Paris, avril 1790
Au xviie siècle, selon Furetière, le mot « meneur » désignait quelques activités très spécifiques : le meneur conduisait, au choix : une dame, par la main pour l’aider à marcher ; un ours, « dans les rues pour donner du plaisir au peuple » ; un autre homme, dans certaines cérémonies. Au siècle suivant le Dictionnaire de l’Académie remplace la troisième fonction par une autre, accessible aux femmes : « On appelle meneur, meneuse, celui, celle, qui se charge d’amener à Paris des nourrices aux bureaux des Recommandaresses et d’aller chez les parents des enfants mis en nourrice, pour recevoir les mois. » Un de ces quatre sens en a-t-il inspiré un cinquième, apparu dans les mois de la Révolution ?

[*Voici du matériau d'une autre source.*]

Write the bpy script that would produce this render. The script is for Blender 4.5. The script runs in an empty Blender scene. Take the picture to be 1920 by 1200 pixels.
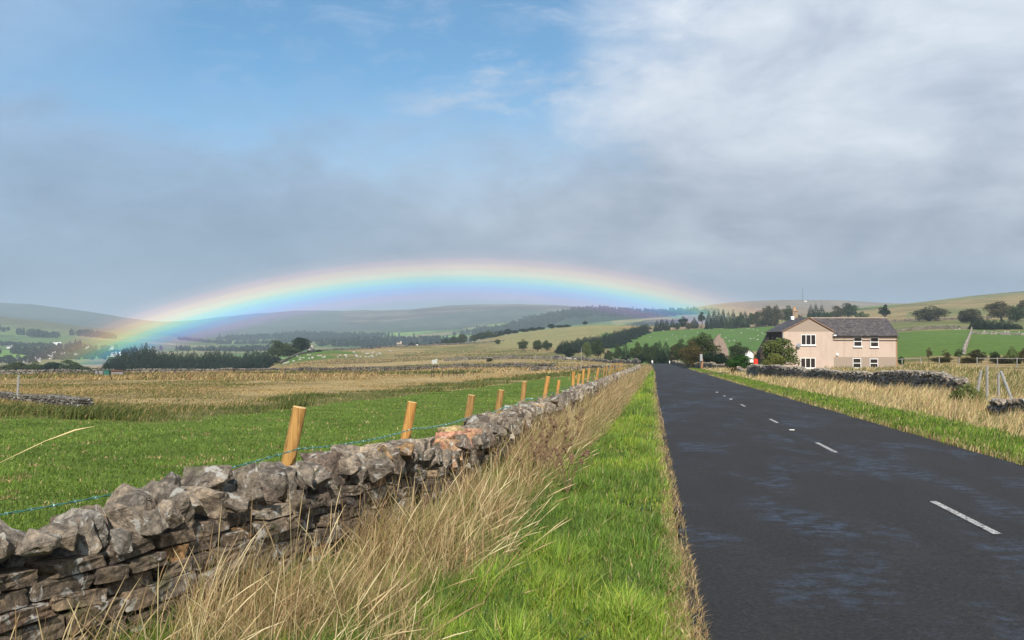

Un pamphlet que l’on peut dater de la fin du mois d’avril 1790 – Trahison contre l’État, ou les jacobins dévoilés – attaque « les grands meneurs du Club » : l’orgueilleux Chapelier, Barnave le sanguinaire et d’autres figures du Club des jacobins, ainsi que l’on nommait désormais la société des Amis de la Constitution. Mais c’est en 1791 que le mot prend son envol : « Il est affreux, exécrable , infernal et jésuitique d'oser dire , comme les meneurs des jacobins : “hors de notre église , il n'y a point de salut !” », s’indigne, le 5 février 1791, l’auteur d’une feuille intitulée le Contre-Poison. « Meneurs des jacobins » : le Journal de la Cour et de la Ville utilise cette même expression le lendemain (6 février 1791). Puis le Spectateur national dénonce « les meneurs de la populace ignorante » (13 février) et « les meneurs du peuple ou démagogues » (8 mars), tout en affirmant que « le club se divise en meneurs et en menés » (7 mars). Les « meneurs des galeries » qui font bientôt la loi à l’Assemblée (Journal de Paris du 22 juillet 1792) sont sans doute eux-mêmes « menés », comme des femmes ou animaux sauvages. Mais avait-on alors le sentiment d’une métaphore ironique ?
Aujourd’hui que les nourrices sont aussi rares que les montreurs d’ours, et que les dames se meuvent toutes seules, meneur a principalement conservé son acception politique de 1790 : « personne qui, par son autorité, prend la tête d'un mouvement populaire » (Le Robert). « Que sont devenus les meneurs des gilets jaunes ? », feint de s’inquiéter le Figaro du 12 septembre 2020. Il n’y a guère que dans quelques sopets et jeux de société que le terme n’est pas connoté négativement.